Great, I’m glad you’ve read the bill. Can you tell us your opinion of how you reconcile Section 1312 with the language in 1311 and 1321 and how that should apply to 1401? Would you agree with the DC Circuit Court’s panel opinion or do you have a different take on it?

What can I add to that, I’m just speechless.

That should have no bearing whatsoever on the Court’s decisions; those DC Circuit judges were legitimately appointed just like every other judge. Cut the crap.

There’s no requirement for a circuit split before the Supremes grant cert. it’s true that a circuit split is a reliable indicator, but the reverse isn’t true. The Court takes up plenty of cases where there’s no split. Every state court decision that rests on federal constitutional grounds, for example.

And the Supreme Court was likewise legitimately appointed, and their grant of cert is legitimately within their powers, right?

That’s not a very compelling argument. Surely the relevant question is how often they take up cases from the federal courts of appeals when the panel decision creating the split is going to be reviewed en banc. I would guess the answer is: very very seldom, if ever.

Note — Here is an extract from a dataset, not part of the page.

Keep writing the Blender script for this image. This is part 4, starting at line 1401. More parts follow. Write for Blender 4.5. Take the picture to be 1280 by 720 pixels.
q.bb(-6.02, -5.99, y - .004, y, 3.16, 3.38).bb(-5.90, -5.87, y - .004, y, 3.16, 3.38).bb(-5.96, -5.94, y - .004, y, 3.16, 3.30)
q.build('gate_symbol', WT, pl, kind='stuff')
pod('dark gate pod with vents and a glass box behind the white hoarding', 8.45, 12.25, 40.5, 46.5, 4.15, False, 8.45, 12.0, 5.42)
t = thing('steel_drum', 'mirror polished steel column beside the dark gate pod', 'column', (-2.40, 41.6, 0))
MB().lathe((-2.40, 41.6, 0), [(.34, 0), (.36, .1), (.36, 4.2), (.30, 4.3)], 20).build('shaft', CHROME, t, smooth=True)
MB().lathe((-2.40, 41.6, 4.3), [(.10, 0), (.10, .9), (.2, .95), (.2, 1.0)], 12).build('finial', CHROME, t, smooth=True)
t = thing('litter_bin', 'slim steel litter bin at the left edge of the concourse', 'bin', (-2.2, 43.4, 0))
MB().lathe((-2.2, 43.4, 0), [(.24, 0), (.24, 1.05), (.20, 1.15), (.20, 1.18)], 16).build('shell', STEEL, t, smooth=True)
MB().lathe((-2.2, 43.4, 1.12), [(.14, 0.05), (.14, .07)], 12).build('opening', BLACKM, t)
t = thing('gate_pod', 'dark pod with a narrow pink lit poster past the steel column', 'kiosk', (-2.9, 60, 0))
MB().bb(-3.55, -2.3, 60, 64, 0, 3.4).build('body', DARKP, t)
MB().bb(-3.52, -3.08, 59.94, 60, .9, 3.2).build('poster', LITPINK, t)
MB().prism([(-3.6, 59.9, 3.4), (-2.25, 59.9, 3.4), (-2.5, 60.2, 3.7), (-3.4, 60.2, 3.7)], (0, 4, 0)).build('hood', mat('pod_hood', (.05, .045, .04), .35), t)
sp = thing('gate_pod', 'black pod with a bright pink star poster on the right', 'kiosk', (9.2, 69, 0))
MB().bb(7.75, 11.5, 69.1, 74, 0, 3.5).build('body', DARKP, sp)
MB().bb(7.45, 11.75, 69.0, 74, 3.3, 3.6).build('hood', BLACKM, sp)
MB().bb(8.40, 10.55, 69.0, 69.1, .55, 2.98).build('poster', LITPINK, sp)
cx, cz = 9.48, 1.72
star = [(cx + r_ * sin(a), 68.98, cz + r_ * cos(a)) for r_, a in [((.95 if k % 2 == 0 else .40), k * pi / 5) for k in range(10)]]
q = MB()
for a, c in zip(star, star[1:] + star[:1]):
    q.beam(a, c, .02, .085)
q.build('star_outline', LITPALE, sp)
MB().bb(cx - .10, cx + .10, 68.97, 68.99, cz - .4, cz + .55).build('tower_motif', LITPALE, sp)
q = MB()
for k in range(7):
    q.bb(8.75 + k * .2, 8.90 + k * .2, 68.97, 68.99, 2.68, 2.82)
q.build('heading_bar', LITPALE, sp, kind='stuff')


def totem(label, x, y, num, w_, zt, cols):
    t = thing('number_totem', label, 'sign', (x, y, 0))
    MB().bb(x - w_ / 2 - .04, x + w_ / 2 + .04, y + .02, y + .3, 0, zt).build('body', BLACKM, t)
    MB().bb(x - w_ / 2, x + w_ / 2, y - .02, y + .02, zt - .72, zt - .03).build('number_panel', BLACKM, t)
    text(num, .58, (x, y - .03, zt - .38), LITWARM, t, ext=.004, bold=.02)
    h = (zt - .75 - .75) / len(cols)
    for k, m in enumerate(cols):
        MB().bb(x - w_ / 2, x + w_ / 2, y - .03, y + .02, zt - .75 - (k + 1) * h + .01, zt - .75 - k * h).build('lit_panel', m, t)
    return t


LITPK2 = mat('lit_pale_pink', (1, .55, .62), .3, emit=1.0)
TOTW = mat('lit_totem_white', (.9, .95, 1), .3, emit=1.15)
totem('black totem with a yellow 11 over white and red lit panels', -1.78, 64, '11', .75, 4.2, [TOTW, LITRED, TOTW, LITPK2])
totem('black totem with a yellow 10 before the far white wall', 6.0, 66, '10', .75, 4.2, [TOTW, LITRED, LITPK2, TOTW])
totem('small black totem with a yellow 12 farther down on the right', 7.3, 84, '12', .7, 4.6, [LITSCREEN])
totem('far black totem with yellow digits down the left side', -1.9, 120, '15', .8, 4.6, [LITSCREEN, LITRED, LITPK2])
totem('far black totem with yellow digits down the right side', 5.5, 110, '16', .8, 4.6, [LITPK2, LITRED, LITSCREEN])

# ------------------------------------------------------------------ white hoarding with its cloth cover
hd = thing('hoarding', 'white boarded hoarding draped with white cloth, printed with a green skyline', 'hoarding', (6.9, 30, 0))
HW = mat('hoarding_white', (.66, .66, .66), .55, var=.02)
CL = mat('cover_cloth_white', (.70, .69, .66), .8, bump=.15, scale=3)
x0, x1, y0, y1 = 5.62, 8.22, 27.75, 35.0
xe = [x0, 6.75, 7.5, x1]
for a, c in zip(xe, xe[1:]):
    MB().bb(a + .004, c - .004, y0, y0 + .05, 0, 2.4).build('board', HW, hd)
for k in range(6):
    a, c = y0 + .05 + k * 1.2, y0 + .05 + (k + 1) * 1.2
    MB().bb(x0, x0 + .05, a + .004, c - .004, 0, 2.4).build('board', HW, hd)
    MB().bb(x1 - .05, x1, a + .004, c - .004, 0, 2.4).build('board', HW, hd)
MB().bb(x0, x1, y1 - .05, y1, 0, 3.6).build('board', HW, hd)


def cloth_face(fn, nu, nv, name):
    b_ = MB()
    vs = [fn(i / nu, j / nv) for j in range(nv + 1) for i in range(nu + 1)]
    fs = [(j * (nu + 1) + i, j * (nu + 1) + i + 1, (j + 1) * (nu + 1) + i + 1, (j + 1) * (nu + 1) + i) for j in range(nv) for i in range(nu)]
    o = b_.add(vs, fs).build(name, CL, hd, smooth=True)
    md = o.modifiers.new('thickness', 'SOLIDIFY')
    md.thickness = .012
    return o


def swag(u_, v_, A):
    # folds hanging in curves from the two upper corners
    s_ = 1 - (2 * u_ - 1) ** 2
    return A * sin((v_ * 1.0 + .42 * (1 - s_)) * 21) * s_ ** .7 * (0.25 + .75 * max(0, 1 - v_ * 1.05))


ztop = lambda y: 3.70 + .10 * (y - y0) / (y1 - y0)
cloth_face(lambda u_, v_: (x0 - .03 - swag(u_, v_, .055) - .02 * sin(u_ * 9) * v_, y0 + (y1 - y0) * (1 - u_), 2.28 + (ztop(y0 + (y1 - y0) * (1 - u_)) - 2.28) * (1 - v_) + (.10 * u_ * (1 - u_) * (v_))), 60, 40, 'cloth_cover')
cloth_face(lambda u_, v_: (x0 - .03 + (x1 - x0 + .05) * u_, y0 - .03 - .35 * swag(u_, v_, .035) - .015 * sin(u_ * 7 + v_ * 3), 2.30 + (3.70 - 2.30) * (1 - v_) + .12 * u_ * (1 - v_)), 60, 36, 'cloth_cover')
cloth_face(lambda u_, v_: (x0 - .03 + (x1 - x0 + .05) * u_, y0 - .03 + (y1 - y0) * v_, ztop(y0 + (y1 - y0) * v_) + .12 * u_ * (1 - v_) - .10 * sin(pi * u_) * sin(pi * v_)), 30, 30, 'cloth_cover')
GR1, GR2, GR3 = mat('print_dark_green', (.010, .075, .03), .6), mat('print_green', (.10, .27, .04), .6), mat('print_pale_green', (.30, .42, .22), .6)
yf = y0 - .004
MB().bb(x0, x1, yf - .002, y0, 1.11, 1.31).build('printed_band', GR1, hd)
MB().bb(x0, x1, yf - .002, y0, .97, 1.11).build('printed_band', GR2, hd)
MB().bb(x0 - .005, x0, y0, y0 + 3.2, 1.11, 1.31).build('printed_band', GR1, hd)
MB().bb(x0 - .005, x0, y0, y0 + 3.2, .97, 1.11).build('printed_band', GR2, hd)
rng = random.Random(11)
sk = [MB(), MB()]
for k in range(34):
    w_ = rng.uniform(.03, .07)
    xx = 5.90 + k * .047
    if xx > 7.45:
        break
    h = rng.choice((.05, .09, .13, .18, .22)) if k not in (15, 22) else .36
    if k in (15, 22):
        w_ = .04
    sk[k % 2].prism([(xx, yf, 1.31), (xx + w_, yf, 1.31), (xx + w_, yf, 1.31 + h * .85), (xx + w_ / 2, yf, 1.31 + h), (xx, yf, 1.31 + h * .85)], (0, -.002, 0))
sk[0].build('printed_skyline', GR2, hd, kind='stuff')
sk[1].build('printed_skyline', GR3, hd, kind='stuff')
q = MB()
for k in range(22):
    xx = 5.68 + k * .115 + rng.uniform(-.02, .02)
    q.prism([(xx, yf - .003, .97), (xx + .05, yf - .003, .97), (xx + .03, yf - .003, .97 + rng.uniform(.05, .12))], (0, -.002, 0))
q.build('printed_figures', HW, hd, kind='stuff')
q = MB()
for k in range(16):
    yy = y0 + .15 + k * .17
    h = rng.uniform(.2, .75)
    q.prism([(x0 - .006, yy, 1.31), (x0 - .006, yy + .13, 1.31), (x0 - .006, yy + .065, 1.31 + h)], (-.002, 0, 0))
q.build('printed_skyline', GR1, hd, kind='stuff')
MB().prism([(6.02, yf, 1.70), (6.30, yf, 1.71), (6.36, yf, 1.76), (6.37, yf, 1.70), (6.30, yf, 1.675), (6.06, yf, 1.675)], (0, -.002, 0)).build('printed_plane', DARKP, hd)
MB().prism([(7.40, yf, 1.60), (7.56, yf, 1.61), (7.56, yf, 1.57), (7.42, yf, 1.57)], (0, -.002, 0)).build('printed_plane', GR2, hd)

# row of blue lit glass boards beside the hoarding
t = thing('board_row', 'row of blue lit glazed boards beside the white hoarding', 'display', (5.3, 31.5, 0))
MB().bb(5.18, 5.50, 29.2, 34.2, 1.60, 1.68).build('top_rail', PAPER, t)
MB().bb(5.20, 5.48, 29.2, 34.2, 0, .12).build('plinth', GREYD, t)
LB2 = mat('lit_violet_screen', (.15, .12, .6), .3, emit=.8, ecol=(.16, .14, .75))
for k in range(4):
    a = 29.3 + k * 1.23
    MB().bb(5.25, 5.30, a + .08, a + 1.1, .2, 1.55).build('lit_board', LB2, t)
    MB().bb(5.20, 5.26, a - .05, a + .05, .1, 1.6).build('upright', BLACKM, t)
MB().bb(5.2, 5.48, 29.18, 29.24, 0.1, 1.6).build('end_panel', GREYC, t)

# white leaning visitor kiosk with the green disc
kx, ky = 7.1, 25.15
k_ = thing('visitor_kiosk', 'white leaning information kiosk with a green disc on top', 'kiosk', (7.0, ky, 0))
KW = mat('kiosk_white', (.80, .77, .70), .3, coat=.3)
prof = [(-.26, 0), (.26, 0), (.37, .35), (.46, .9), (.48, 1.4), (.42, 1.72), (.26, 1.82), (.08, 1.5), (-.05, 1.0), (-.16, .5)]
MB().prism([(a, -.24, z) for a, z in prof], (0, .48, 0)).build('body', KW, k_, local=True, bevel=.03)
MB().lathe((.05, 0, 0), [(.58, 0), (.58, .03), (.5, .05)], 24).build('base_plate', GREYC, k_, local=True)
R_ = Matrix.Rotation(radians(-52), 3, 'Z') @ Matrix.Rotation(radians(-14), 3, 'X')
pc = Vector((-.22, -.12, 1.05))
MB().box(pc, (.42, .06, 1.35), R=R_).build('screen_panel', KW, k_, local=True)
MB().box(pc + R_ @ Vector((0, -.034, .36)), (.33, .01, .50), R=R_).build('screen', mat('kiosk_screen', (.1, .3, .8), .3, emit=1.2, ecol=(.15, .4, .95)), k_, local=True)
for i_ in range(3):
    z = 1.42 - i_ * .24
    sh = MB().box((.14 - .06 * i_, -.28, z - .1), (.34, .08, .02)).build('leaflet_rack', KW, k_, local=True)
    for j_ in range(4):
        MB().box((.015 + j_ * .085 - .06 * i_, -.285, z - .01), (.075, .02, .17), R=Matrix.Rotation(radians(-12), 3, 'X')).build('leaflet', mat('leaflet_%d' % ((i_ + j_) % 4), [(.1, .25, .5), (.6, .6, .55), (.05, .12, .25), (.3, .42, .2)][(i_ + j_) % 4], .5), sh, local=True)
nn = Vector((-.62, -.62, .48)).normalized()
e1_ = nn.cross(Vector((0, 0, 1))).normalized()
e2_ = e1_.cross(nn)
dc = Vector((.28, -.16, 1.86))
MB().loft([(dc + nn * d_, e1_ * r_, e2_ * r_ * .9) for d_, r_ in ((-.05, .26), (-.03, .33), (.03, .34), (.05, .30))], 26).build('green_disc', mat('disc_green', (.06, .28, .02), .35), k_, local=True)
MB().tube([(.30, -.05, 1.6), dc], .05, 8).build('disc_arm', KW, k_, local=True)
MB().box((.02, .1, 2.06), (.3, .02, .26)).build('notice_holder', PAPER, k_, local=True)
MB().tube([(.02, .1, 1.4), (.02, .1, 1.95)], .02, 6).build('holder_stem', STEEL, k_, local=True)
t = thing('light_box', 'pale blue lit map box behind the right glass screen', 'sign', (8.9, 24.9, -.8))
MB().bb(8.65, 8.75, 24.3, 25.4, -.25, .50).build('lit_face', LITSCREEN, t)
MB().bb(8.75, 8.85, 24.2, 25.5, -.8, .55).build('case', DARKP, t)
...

(Which is not to say I agree that this suggests something untoward has happened. Indeed, I think there’s a decent chance that one or more of the “liberal” justices thought resolving this issue now was a good idea, since the ideological motivations behind the suit would surely mean that it would be litigation in every circuit until a split was created.)

ISTM that it might also be possible that time is an issue as well. If the court was to make an earthshattering ruling blocking the subsidies, it might be in everyone’s interests to have that ruling come down sooner rather than later.

That’s the most obvious reason, it makes more sense than the notion of 4 radical right-wing judges are up there foaming at the mouth to see the ACA taken down whatever the cost. I personally think it’s for a variety of reasons, time is one of them (though the subsidies have already been flowing for a year), a desire to see this from devolving into a political circus is another. Another possible reason is if one judge friendly to the government’s position should somehow become unavailable the government would still win with a 4-4 tie.

There are serious problems that start arising when you take every letter of the bill literally and out of context. The problems don’t start with “established by the State”, they start in 1312 where they define a qualified individual as a “person residing in the State that established the Exchange”. A plain reading of that passage means a federal exchange can’t exist (yet section 1321 clearly creates them), and when you start coming up with ways to explain away 1312 so many other problems start popping up the bill starts drifting into the realm of absurdity.

Do you mean the states weren’t given fair notice when they failed to establish exchanges? That’s a hard sell, considering that virtually all of the state plaintiffs alleging that they didn’t have notice of this (alleged) quirk in the law are the ones vigorously pushing it.

“Now that we’ve told you about it, it’s unconstitutional because you didn’t tell us about it!”

Anyway, this thread is stupid. The IRS’ interpretation will be upheld, but there is clearly room for debate on this issue. The real question remains: what the hell is CATO’s endgame? They’ll just be fucking over red states.